The Facebook page of the St. Petersburg branch of the Soldiers' Mothers Committee called Bogatenkova's detention an "act of intimidation in connection with her activities."

The Citizen And The Army, a public initiative that has been critical of the Russian military, said Bogatenkova would not be able to consult with a lawyer until October 20. It did not explain.

Radio station Govorit Moskva quoted activist and Russian Presidential Council for Civil Society and Human Rights Sergei Krivenko as saying that the council -- a 62-member advisory body comprising a range of public figures but some of whose harshest Kremlin critics quit two years ago -- would look into Bogatenkova's case:

In August, Bogatenkova referred specific cases of soldiers allegedly killed in action in Ukraine to that same presidential council.
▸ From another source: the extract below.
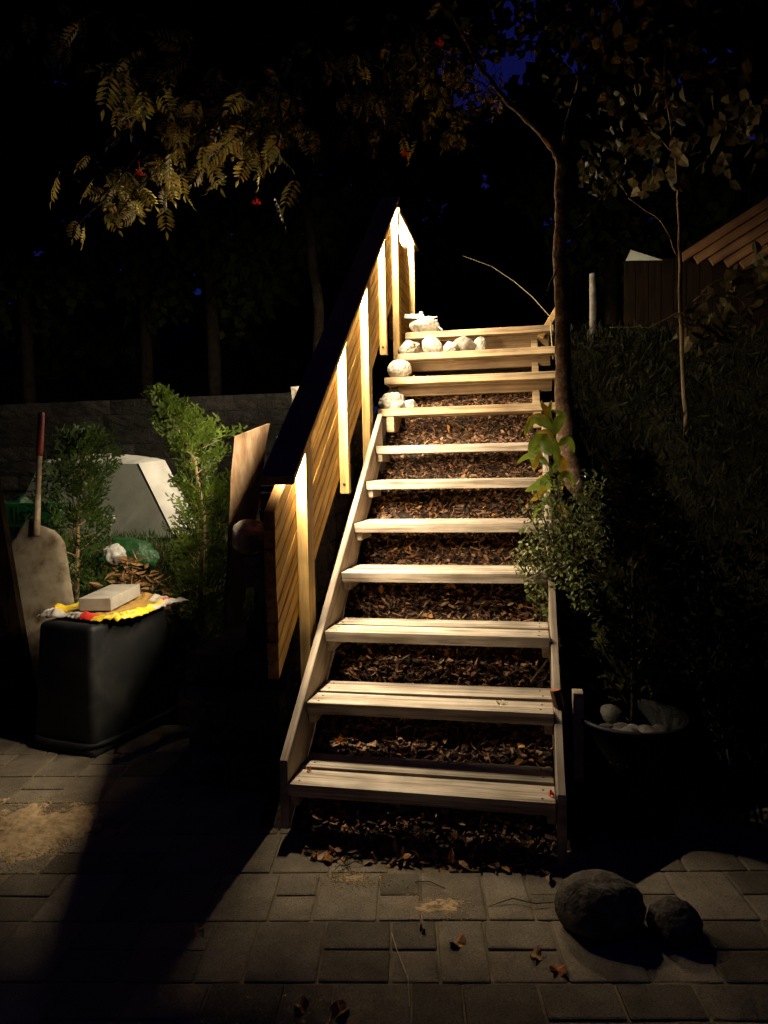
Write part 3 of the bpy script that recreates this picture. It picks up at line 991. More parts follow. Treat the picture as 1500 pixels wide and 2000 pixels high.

Its request for answers from military investigators has not received any conclusive response, according to RFE/RL's Russian Service.

The Soldiers' Mothers group has long fought Russian military abuses and for the rights of conscripts and other soldiers, and has been researching recent deaths of Russian soldiers since the violence erupted in neighboring Ukraine.

Bogatenkova had been investigating the deaths of Russian soldiers in Ukraine, and had testified for Russian authorities with specific data on a small number of those cases.

She has been quoted as suggesting her group had a list of hundreds of soldiers that included many killed or wounded in action, many of them from the nearby southern Russian regions.

Western governments accuse Russia of sending troops and weapons to support pro-Russian separatists in eastern Ukraine, while Moscow insists it is not a party to the fighting.

The Soldiers' Mothers Committee has claimed repeatedly that Russian soldiers have been killed or wounded fighting alongside separatists in eastern Ukraine.

Russia's Justice Ministry placed the St. Petersburg branch of the committee on a "foreign agent" blacklist in August after the head of the committee's branch there, Ella Polyankova, claimed more than 100 Russian soldiers were killed in fighting near the eastern Ukrainian town of Snizhnye.